I've researched a lot since the last post, but i still have no solution.

What i like to know is: how can i switch on and off a current sink?

Or can someone give me a simple circuit that will do a precision current sink on a 3 channel PWM'd RGB led?

Last idea is as follows:

  • simple current sink
  • current drawn through mosfet is between 10 and 20 mA
  • above the mosfet the 3 lines of the 3 RGB led channels come together
  • the 3 channel are supplied by 3 PWM channels
  • the 3 PWM channels are also tapped to go to a 3 channel diode gate
  • When all 3 channels are low, the current sink is shut off; 0 mA is drawn through the mosfet

But that last line seems to be hard. Have tried a lot, googled a lot, no real success thusfar.

Many thanks in advance!

  1. Can you confirm that your RGB LEDs are common anode, so what you want is 3 current sinks?

  2. How precise do you want the LED current to be? Using comparators driving mosfets is certainly a possible way of doing it, but for LEDs the current is not very critical. It's more usual and simpler to use a 2-transistor or a 1 transistor + 1 mosfet circuit, although the current regulation will be slightly sensitive to the transistor temperature. Or you can use just a transistor and a series resistor.

RGB led is common cathode
(COM port on multimeter is common, or GND is common)

OK so you need current sources, not current sinks. How precise do you want the current regulation to be?

Thank you for your answer.
From your answer i distill that i would need 3 current sources (1 current sink for all 3 channels seems to be out of the window).

Precision should be as high as possible. (A trade-off between precision and complexity) Around 0.5% but preferably more like 0.05%

Before continuing with 3 current sources of discrete components, wouldn't it be better, in your estimation, to look for some multichannel IC to do the work?

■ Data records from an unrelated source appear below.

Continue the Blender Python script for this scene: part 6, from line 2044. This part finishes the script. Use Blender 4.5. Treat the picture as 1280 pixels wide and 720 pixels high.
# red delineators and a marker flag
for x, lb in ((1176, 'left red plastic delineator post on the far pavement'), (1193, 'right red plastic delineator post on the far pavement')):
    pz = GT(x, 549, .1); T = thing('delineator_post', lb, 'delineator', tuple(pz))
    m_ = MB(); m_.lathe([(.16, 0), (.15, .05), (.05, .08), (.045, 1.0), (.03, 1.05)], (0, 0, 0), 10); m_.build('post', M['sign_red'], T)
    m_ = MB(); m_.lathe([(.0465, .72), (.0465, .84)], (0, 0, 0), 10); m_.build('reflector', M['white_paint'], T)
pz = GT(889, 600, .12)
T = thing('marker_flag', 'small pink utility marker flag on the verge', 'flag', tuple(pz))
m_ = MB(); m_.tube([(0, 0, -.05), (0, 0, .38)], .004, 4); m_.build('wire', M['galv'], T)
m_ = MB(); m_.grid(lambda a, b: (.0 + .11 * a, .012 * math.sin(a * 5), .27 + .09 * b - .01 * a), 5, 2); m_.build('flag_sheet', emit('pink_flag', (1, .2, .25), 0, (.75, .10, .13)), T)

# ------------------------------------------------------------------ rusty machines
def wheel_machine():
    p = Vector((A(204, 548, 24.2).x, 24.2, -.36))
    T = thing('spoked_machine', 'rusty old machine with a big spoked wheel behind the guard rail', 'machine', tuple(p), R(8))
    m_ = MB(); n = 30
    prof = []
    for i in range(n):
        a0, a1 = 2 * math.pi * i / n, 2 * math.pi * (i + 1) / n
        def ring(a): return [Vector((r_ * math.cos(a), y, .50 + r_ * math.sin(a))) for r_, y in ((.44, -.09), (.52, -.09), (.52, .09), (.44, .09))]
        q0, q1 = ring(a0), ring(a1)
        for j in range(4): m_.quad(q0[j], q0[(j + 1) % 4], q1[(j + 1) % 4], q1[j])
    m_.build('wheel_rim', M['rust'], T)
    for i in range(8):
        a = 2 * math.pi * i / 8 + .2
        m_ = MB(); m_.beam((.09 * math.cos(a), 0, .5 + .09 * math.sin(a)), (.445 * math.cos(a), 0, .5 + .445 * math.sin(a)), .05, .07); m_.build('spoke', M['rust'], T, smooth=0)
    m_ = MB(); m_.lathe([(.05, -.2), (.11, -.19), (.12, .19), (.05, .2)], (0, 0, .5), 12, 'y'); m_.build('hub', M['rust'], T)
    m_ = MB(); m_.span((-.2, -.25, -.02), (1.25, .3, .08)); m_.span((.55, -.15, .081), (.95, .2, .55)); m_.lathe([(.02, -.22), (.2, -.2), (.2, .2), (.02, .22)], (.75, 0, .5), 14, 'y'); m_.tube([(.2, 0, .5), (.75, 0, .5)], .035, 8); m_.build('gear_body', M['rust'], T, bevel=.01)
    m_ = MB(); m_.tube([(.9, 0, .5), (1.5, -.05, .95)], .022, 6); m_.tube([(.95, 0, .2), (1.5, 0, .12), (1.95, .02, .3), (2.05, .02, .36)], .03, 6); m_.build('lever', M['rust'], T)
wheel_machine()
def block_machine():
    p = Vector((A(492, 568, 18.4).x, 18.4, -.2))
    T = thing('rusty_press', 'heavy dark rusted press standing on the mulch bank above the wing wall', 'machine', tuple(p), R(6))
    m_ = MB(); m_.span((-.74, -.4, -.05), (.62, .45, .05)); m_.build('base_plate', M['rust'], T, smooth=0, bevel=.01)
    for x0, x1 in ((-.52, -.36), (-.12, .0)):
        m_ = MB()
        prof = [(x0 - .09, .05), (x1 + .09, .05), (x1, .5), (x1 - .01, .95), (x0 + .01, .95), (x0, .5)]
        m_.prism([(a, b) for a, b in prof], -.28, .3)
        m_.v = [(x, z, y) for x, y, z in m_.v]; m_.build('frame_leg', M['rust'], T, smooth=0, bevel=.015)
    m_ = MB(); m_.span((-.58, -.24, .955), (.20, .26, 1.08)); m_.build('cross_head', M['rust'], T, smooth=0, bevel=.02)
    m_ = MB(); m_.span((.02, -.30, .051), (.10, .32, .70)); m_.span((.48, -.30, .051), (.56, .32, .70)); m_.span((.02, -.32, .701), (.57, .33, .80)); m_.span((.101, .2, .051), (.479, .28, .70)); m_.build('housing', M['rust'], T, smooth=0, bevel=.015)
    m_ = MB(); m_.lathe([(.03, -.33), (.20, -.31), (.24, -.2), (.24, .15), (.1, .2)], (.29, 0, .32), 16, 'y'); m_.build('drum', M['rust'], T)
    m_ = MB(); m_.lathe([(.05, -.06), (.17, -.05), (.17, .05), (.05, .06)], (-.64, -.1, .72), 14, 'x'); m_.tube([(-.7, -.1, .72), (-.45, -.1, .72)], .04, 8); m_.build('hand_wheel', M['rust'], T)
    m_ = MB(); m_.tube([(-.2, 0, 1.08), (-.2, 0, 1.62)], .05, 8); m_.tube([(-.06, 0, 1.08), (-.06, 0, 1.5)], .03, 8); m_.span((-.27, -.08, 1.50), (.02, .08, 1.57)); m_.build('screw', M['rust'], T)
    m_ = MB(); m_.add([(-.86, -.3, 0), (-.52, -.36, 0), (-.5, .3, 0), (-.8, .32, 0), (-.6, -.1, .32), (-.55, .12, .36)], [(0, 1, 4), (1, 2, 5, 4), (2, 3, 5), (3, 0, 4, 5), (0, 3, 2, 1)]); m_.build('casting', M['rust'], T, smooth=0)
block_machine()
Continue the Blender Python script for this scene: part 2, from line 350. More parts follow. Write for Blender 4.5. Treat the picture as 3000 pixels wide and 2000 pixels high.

I would personally use 3 linear drivers and sequentially strobe them. You have a linear voltage that must be by definition less than the maximum current of the LED's and a window in which to process it. So separate the two and do each in it's own time. Provide the amplitude modulated information to an LED driver and strobe/enable the driver in it's time (data position) slot.
trying to PWM data at that level of precision would be quite an undertaking both in generation and detection... Assuming the modulation (voltage) is within the dynamic range of the LED. A 0 to 10 V signal would require "Some" processing first.